La storia è nota più o meno a tutti. Già dalla fine dell’Ottocento sede del prestigioso mobilificio Ducrot, l’area – posta all’interno del quartiere Zisa e composta da una quarantina di capannoni – venne acquistata nel 1995 dal Comune di Palermo e adibita a polo culturale. Proprio lì, in pochi anni, si infiammò una stagione inedita della vita cittadina: mostre d’arte, dibattiti, rassegne teatrali e musicali diedero respiro a una vocazione internazionale da troppi anni dimenticata. Nel progetto – osservato in vario modo dai critici, comunque meritorio negli intenti – di ridare a Palermo la sua “primavera” dopo le stragi di mafia, la cittadella dei Cantieri e le sue distintive architetture industriali di inizio Novecento divennero un’oasi privilegiata. Se non proprio simbolo tout court.
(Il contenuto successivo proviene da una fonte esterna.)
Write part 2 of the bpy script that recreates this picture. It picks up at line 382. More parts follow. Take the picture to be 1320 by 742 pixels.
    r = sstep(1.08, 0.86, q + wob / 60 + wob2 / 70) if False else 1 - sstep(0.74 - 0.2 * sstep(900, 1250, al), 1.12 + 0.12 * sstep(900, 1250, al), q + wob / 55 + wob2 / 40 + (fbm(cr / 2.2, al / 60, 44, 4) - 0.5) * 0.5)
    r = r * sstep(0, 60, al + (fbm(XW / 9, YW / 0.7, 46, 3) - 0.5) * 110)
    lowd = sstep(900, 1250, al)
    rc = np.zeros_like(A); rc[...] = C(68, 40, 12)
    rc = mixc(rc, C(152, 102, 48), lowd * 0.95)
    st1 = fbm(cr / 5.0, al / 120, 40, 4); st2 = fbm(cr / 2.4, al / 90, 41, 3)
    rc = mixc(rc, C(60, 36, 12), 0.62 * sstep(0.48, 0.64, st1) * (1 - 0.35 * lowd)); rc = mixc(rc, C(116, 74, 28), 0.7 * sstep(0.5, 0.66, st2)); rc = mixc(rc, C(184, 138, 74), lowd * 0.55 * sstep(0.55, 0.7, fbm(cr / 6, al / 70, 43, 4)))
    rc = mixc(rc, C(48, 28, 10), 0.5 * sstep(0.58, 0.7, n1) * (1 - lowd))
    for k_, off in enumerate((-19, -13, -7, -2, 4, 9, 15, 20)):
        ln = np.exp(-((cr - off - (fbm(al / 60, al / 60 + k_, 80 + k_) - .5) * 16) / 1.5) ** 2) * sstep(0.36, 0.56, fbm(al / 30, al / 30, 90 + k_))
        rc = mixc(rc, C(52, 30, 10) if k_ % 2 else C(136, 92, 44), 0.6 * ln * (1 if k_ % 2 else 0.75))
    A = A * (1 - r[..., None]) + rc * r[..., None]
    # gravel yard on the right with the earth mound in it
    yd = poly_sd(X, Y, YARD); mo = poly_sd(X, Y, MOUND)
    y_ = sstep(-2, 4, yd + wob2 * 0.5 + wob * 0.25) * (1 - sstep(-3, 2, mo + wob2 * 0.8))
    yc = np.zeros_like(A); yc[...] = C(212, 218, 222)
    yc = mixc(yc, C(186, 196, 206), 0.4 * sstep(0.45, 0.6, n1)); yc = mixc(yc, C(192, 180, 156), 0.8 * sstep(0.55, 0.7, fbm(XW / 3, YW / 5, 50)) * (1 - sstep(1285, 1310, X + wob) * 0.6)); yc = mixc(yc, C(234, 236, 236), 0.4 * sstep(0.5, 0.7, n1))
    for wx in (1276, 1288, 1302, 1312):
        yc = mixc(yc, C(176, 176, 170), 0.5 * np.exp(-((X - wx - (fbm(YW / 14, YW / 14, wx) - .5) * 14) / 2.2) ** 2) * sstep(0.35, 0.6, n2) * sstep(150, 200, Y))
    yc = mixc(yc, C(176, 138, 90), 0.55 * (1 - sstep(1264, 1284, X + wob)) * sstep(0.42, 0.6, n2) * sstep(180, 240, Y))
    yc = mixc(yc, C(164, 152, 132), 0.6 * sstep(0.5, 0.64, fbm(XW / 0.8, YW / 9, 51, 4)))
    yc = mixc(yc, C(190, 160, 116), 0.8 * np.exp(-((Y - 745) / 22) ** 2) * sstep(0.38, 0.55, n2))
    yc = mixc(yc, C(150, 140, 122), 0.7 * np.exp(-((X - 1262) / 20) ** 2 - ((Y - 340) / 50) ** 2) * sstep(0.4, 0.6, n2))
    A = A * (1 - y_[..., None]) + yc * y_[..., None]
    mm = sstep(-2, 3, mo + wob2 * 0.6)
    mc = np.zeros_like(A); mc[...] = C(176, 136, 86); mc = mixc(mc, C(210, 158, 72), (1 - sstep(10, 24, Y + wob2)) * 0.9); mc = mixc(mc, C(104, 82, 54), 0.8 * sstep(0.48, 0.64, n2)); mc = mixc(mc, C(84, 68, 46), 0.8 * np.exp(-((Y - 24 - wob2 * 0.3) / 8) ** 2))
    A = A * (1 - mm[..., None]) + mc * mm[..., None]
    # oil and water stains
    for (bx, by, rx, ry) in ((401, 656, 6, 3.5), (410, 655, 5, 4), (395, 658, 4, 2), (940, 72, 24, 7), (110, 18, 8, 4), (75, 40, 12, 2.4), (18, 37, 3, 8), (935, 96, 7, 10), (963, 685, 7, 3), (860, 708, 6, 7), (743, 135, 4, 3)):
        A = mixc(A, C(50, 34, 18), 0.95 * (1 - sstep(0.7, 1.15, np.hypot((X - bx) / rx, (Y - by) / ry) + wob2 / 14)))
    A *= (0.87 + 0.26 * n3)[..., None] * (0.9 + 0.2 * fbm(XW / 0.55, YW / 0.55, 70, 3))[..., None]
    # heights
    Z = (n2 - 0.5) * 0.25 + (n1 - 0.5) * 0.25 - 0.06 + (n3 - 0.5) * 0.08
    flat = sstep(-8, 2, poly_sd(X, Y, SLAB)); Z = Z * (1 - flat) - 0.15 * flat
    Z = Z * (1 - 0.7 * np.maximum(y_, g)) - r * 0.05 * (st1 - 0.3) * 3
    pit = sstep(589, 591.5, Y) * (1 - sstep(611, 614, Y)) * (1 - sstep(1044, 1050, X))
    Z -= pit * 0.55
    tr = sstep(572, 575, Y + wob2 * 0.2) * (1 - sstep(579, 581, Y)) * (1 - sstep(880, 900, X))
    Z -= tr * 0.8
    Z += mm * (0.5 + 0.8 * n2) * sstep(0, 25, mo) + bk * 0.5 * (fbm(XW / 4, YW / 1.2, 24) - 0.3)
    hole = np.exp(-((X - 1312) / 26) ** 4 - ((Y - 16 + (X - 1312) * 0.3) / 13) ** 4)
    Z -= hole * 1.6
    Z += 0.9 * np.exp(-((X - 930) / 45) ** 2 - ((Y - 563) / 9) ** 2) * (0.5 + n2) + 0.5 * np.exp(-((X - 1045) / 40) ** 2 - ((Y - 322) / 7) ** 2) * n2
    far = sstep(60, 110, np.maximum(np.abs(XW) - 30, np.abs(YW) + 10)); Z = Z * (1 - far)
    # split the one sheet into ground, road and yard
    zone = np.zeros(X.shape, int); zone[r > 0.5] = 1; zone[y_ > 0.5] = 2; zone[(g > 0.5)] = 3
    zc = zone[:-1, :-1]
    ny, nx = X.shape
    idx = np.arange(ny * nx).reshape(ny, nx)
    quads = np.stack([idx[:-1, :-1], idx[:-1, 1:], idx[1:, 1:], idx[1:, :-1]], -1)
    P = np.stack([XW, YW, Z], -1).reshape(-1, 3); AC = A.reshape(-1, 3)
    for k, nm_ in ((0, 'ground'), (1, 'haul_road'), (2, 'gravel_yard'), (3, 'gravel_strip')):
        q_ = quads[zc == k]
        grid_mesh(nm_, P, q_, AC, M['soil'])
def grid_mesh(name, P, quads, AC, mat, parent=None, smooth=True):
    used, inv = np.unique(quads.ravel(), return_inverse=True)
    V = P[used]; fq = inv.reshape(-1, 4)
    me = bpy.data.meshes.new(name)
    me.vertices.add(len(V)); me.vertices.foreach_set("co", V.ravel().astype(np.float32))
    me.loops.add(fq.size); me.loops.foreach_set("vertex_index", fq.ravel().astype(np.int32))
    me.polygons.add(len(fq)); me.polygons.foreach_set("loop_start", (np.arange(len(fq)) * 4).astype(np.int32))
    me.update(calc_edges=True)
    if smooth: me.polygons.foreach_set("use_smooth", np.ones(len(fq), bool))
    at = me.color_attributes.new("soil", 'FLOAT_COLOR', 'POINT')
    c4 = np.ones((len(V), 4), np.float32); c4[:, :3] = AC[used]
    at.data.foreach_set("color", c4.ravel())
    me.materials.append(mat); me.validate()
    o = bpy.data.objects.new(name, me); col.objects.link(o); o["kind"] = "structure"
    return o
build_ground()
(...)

Poi, all’inizio degli anni Duemila, una sindacatura nuova e di segno opposto. E con essa l’abbandono da parte delle istituzioni: anche questo, forse, gesto simbolico. L’Institut Français, il Goethe-Institut, il Centro Sperimentale di Cinematografia, l’Istituto Gramsci Siciliano rimasero isolati presidi – notevoli presidi, d’accordo – in una realtà ormai svuotata di vita e di senso.
Occorrerà attendere il 2012 perché qualcosa torni a muoversi. Per poche settimane un movimento spontaneo di cittadini e associazioni – si faceva chiamare “I Cantieri che vogliamo” – tornò sul luogo e provò a rianimarlo d’arte e di vita. Un gesto dimostrativo e insieme un guanto lanciato alle amministrazioni locali. Quando, pochi mesi dopo, il sindaco della “primavera” tornò sullo scranno, non potè ignorare le tante aspettative espresse e inespresse.
Vittorio de Seta e Zac
Qualcosa da allora si è fatto. Oggi nel plesso dei Cantieri c’è un cinema pubblico, il Vittorio de Seta, riaperto dopo anni di abbandono e affidato alle associazioni culturali della città: da diversi mesi è sede di rassegne cinematografiche d’essai. C’è ZAC – Zona Arti Contemporanee, padiglione adibito ad esposizioni artistiche che già – con la recente mostra di Hermann Nitsch – ha fatto discutere. C’è la sostanziale disponibilità degli spazi per iniziative culturali e ricreative, com’è stato per il Pride nazionale del 2013.
Nel complesso, però, le attività organizzate all’interno della cittadella appaiono isolate e frammentarie. I Cantieri mancano ancora – per tornare a quanto detto all’inizio – di un’identità, non sono accoglienti e attraenti di per sé, come pure sono stati e hanno il potenziale per essere.
Nulla cambierà finché le istituzioni si limiteranno a concedere spazi al privato di turno: serve un progetto complessivo di valorizzazione del luogo, che vada oltre la contingenza del qui e ora. Tanti vantaggi ne deriverebbero: oltre al peso simbolico di un grande plesso culturale nel cuore della città, si riuscirebbe a connettere in una rete più solida, meno volatile, quei soggetti che ai Cantieri ci sono già.
C’è qualcosa che, più di tutto, incarna la frammentazione di questo spazio. Ed è proprio quel lungo corso che, dall’ingresso dei Cantieri, si diparte verso l’area dei capannoni. Una strada deserta, anonima, che nulla anticipa del film, della mostra, della manifestazione che magari proprio quella sera, per poche ore, animerà un padiglione ancora lontano alla vista. Superare questo vuoto – fisico, cognitivo, inevitabilmente emozionale – sarebbe forse il primo passo verso la rinascita di una città nella città che tanto, ancora, potrebbe offrire.